We should have got the same result if we had taken the equation in the form \begin{aligned} y &= bp^x; \end{aligned} for then \begin{aligned} \frac{dy}{dx}= bp^x \times \ln p. \end{aligned} But $$\ln p=-a;$$ giving us \begin{aligned} \frac{dy}{dx} = y \times (-a) = -ay, \end{aligned} as before.

The Time-constant. In the expression for the “die-away factor” $e^{-at}$, the quantity $a$ is the reciprocal of another quantity known as “the time-constant,” which we may denote by the symbol $T$. Then the die-away factor will be written $e^{-\frac{t}{T}}$; and it will be seen, by making $t=T$ that the meaning of $T$ $\left(\text{or of}{\displaystyle \frac{1}{a}}\right)$ is that this is the length of time which it takes for the original quantity (called ${\theta }_0$ or $Q_0$ in the preceding instances) to die away ${\displaystyle \frac{1}{e}}$th part—that is to $0.3678$—of its original value.

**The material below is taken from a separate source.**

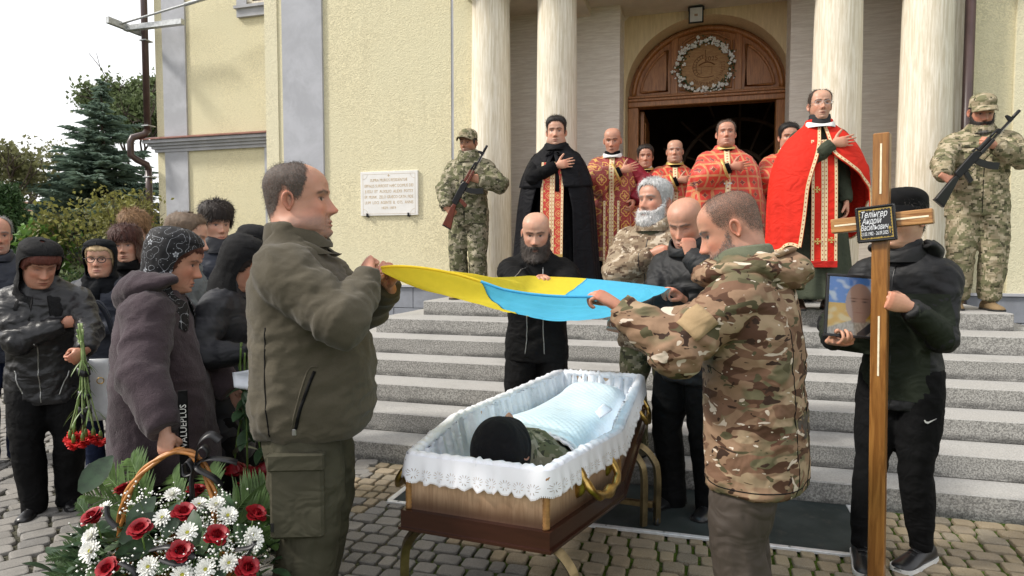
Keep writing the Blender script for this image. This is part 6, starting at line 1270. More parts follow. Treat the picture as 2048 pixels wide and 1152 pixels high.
for nm, idx in (('cape_edge', (slice(None), 1)), ('cape_edge', (slice(None), n_-2))): P.ribbon(nm, 'gold_braid', g_[idx], .024*P.k, nr_[idx], .004, o)
P.ribbon('hem_trim', 'gold_braid', g_[m_-1, 1:-1], .024*P.k, nr_[m_-1, 1:-1], .004, o); cuff(P, 'R', 'cassock_green', .12, .052)
pectoral(P, o, 1.16, 'steel', .045)
# ================================================================== flag
flag = thing('flag', 'blue and yellow flag stretched sagging over the coffin by four men', 'flag', (0, 0, 0))
Lp = spline([(-.475, 2.40, 1.385), (-.12, 2.33, 1.322), (.12, 2.29, 1.292), (.335, 2.28, 1.288)], 60)              # near edge
Rp = spline([(-.47, 2.47, 1.372), (-.22, 2.92, 1.355), (.0, 3.36, 1.335), (.13, 3.575, 1.325), (.34, 3.60, 1.318), (.58, 3.50, 1.30), (.815, 3.345, 1.275)], 60)   # far edge
def fpt(u, v):
    i = u*59; a = Lp[min(58, int(i))]; a = lerp(Lp[min(58, int(i))], Lp[min(59, int(i)+1)], i-min(58, int(i))); c = lerp(Rp[min(58, int(i))], Rp[min(59, int(i)+1)], i-min(58, int(i)))
    p = lerp(a, c, v); sg = math.sin(math.pi*v)**.85*(u**1.15*(1-u)**.75)/.365; z = p[2]-.20*sg
    g = (1-u)**1.4; z += .034*math.sin(v*21+1+u*2)*g*math.sin(math.pi*min(1, u*2.2+.02))+.012*math.sin(v*43+u*5)*g*math.sin(math.pi*min(1, u*1.6+.02))+.010*math.sin(v*11+u*9)*u*math.sin(math.pi*v)+.010*math.sin(28*v)*u**5*math.sin(math.pi*v)+.007*abs(math.sin(9*u+5*v))*sg+.006*math.sin(u*23+v*7)*sg
    y = p[1]+.012*math.sin(u*15+v*5)*sg-.03*math.sin(math.pi*v*.5)*0; roll = math.exp(-(v/.045)**2); z += .012*roll; y -= .004*roll
    return (p[0], y, z)
nv = 70; NY = 46; NBc = 46; cy = []; cbl = []
for j in range(nv):
    v = (j/(nv-1))**1.25; ub = .345+.37*v
    cy.append([fpt(ub*i/(NY-1), v) for i in range(NY)]); cbl.append([fpt(ub+(1-ub)*i/(NBc-1), v) for i in range(NBc)])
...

As an example, suppose there is a hot body cooling, and that at the beginning of the experiment (i.e. when $t=0$) it is $72{}^{\circ }$C hotter than the surrounding objects, and if the time-constant of its cooling is $20$ minutes (that is, if it takes $20$ minutes for its excess of temperature to fall to ${\displaystyle \frac{1}{e}}$ part of $72$ degrees), then we can calculate to what it will have fallen in any given time $t$. For instance, let $t$ be $60$ minutes. Then ${\displaystyle \frac{t}{T}}={\displaystyle \frac{60}{20}}=3$, and we shall have to find the value of $e^{-3}$, and then multiply the original $72$ degrees by this. Since $e^{-3}$ is $0.0498$, at the end of $60$ minutes the excess of temperature will have fallen to $72{}^{\circ }\text{C}\times 0.0498=3.586{}^{\circ }$C.